Amados,
He leído, no sin asombro, que en cierta ciudad del exilio —llamada por sus habitantes Miami, aunque su nombre verdadero debe de ser otro, quizás un nombre africano u olvidado— la cultura ha sido tomada, no por la espada ni por la censura, sino por una forma más sutil del extravío, una voluntad de pureza cuya doctrina se llama, en esta época que no termina de comprenderse a sí misma, “lo woke”.
No es la primera vez que una palabra usurpa el lugar de una religión.
En los cafés literarios donde antes se hablaba del idioma como si fuera un puñal escondido, donde las memorias del presidio, de la balsa o del destierro llenaban el aire con su gravedad invencible, ahora se discute, con una cortesía casi ritual, sobre microagresiones, fronteras semánticas, identidades narradas y el derecho al trauma. Se habla, en suma, de todo, menos de la verdad.
Recuerdo un nombre, Radio Martí. Para algunos fue símbolo de resistencia, para otros un eco en el dial del pasado. Hoy es un escenario, sobre él se pasean, como si se tratara de los carnavales de Regla o del cabaret Tropicana, los nuevos devotos de una estética de la fragilidad. Son jóvenes, a menudo hermosos y a veces sabios, que portan consigo no libros ni argumentos, sino slogans cuidadosamente elaborados por el poder invisible del internet. Su arma no es la crítica sino la cancelación. Su dios no es la razón sino la sensibilidad.
Los he visto —o quizás los he soñado— caminar por la sede de las tertulias literarias como acuarelistas milenials cuya obra es el gesto, no la imagen. No escriben con tinta, sino con afección. No leen a Lezama ni a Martí, pero conocen de memoria los últimos premios de becas interseccionales y han memorizado el nombre de cada minoría, como si el universo pudiera dividirse en infinitas formas de desarraigo con presupuesto.
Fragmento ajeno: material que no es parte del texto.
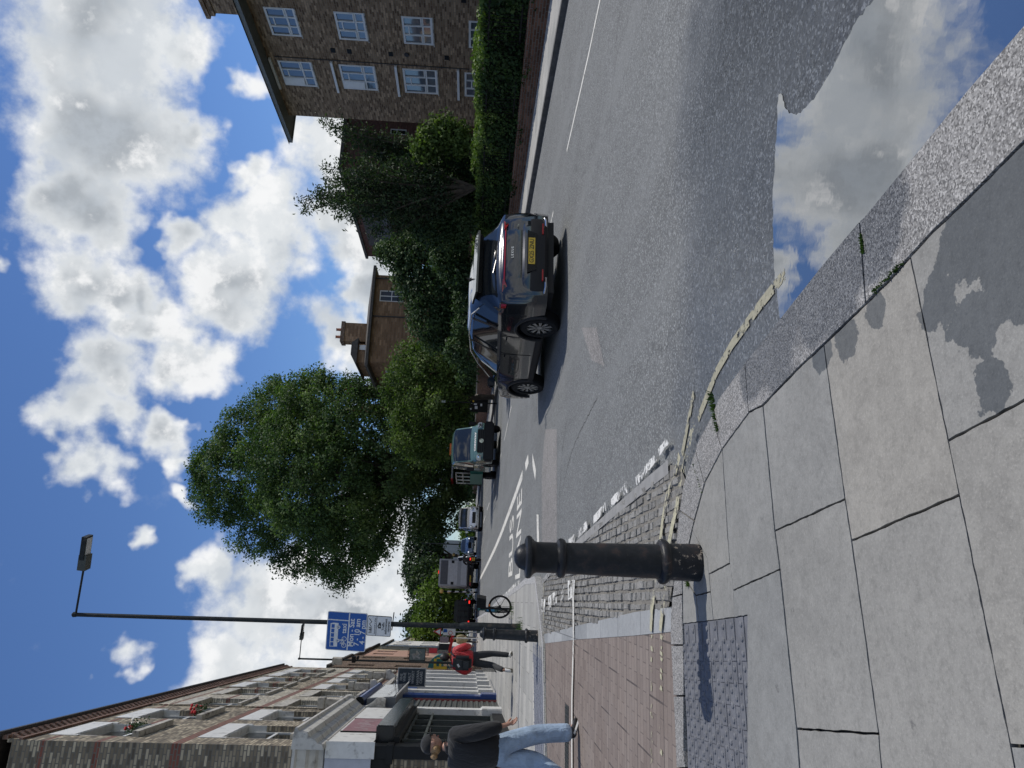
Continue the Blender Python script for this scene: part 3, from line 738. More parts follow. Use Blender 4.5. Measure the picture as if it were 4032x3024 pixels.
lint0 = [(.95, 3.05, 5.43, 7.0), (4.1, 6.2, 5.1, 7.0), (7.4, 9.3, 5.2, 7.0), (10.6, 12.6, 5.3, 6.9), (13.5, 15.4, 5.3, 6.9), (16.6, 18.6, 5.3, 6.9), (19.6, 21.5, 5.3, 6.9), (22.4, 24.3, 5.3, 6.9)]
mb = MB()
def split(hs, a, b): return [h for h in hs if a < (h[0]+h[1])/2 < b]
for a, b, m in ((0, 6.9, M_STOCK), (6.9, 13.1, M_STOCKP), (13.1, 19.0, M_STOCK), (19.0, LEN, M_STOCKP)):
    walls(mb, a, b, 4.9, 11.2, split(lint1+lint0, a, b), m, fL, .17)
mb.add([(0, 0, 0), (-11, 0, 0), (-11, 0, 11.2), (0, 0, 11.2)], [(0, 1, 2, 3)], M_STOCK)
mb.add([(0, LEN, 0), (-11, LEN, 0), (-11, LEN, 11.2), (0, LEN, 11.2)], [(3, 2, 1, 0)], M_STOCK)
mb.add([(-11, 0, 0), (-11, LEN, 0), (-11, LEN, 11.2), (-11, 0, 11.2)], [(3, 2, 1, 0)], M_STOCK)
mb.box(-10.9, -.25, .1, LEN-.1, .1, 4.9, M_BLACKP)
for t_ in (6.9, 13.1, 19.0): mb.box(-.02, .035, t_-.05, t_+.05, 5.2, 11.1, M_STOCK)
mb.build('wall', ter)
mb = MB()
mb.box(.003, .05, 0, LEN, 10.98, 11.06, M_REDB); mb.box(.003, .09, 0, LEN, 11.30, 11.42, M_REDB)
mb.box(-.05, .02, -.003, LEN, 11.06, 11.30, M_STOCK)
y = .1
while y < LEN-.1:
    mb.prism([(.02, y, 11.30), (.02, y, 11.10), (.12, y, 11.30)], (0, .13, 0), M_REDB); y += .26
mb.build('dentil_course', ter)
mb = MB(); mb.box(.02, .17, -.1, LEN, 11.42, 11.50, M_PIPE); mb.box(.06, .14, -.1, LEN, 11.50, 11.53, M_PIPE); mb.build('gutter', ter)
mb = MB(); mb.prism([(.05, -.05, 11.46), (-11.1, -.05, 11.46), (-5.5, -.05, 12.6)], (0, LEN+.1, 0), M_ROOFT); mb.build('roof', ter)
for row, hs in ((1, lint1), (0, lint0)):
    for i, (a, b, c, d) in enumerate(hs):
        new = i in (0, 1, 4, 5, 6, 7)
        f = MB(); frame_bars(f, fL, a, b, c, d, .15, .05, .06, M_FRAME, vs=[(.5, 0, 1, .04)], hs=[(.5, 0, 1, .07)])
        win = f.build('window', ter); pane(win, fL, a+.05, b-.05, c+.05, d-.05, .175, M_GLASSD)
        l_ = MB(); m_ = M_WHITE if new else M_STONE
        hh = .52 if new else .4
        l_.box(.003, .022, a-.12, b+.12, d, d+hh, m_)
        if new:
            l_.box(.003, .022, a-.12, a-.004, d-.12, d, m_); l_.box(.003, .022, b+.004, b+.12, d-.12, d, m_)
            l_.box(-.15, .003, a+.001, b-.001, d-.03, d-.002, m_)
            for yy in (a+.001, b-.026): l_.box(-.15, .001, yy, yy+.025, d-.5, d-.03, m_)
        l_.build('lintel', ter)
        s_ = MB()
        if i in (0, 1): s_.box(-.15, .13, a-.1, b+.1, c-.16, c, M_STONE, .01)
        else: s_.box(-.15, .09, a-.05, b+.05, c-.12, c, M_STONE, .01)
        s_.build('window_sill', ter)
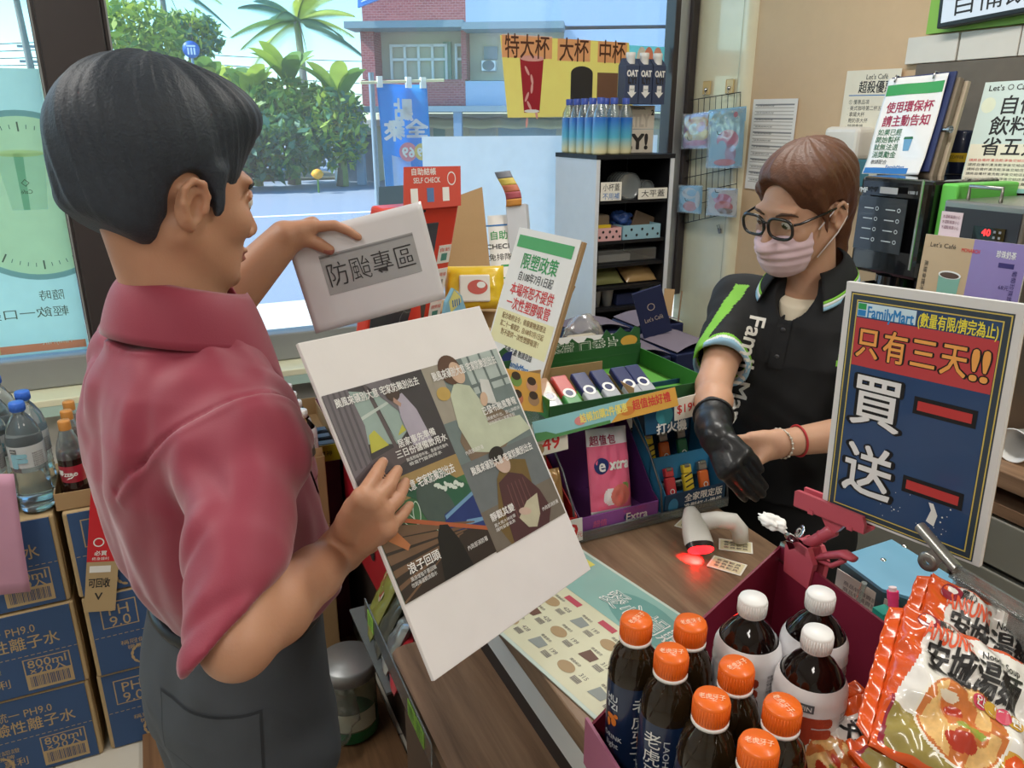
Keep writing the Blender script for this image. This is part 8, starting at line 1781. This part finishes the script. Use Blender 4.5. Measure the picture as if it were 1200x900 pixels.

En algún punto —nadie sabría decir cuándo— la literatura dejó de ser arte para convertirse en formulario.
He asistido a una tertulia donde no se dialoga sino que se enuncia. El autor, antes figura secundaria frente a la obra, ha vuelto a ocupar el centro, no por su estilo o por su pensamiento, sino por su biografía. Todo texto es ahora autorreferencial; toda palabra, sospechosa si no pasa por el tamiz de la corrección. Uno de los presentes leyó un poema en que declaraba ser un “cuerpo racializado que habita el supermercado de Occidente”; otro habló de “descolonizar el exilio queer”. Todos aplaudieron, no al texto, sino a la persona que lo enunciaba.
No se trataba de literatura, sino de liturgia.
Los antiguos opositores al régimen castrista —cuya vida ha sido una forma de coherencia— permanecen ahora al margen de esta nueva república de los gestos. Su experiencia no encaja. No han aprendido a declinarse a sí mismos en redes ni a dividir su sufrimiento en capítulos de financiamiento. Parecen figuras arcaicas, como los poetas chinos que siguieron escribiendo en caracteres antiguos después de la reforma del mandarín.
Hay en todo esto algo de sueño. Como si una parte de la ciudad hubiese caído bajo el influjo de una secta que no busca la verdad, sino la exposición. Como si el lenguaje se hubiera cansado de significar.
Borges escribió que los espejos y la cópula multiplican al hombre. En Miami soñada por sus nietos, es la metáfora la que se ha vuelto infinita. Ya no hay hechos, sino interpretaciones. Ya no hay historia, sino identidades. Y la palabra ha dejado de ser espada para convertirse en escudo. No protege al otro, sino al yo herido.
Me pregunto si todo esto no será parte de un plan más vasto, una ironía de la historia. Tal vez la revolución —esa palabra terrible— ha cambiado de rostro. Tal vez lo que no logró el castrismo con su censura, lo estan logrando sus hijos con su sentimentalismo.
La antigua Cuba soñaba con la libertad. Esta nueva república cultural en Miami sueña con el reconocimiento.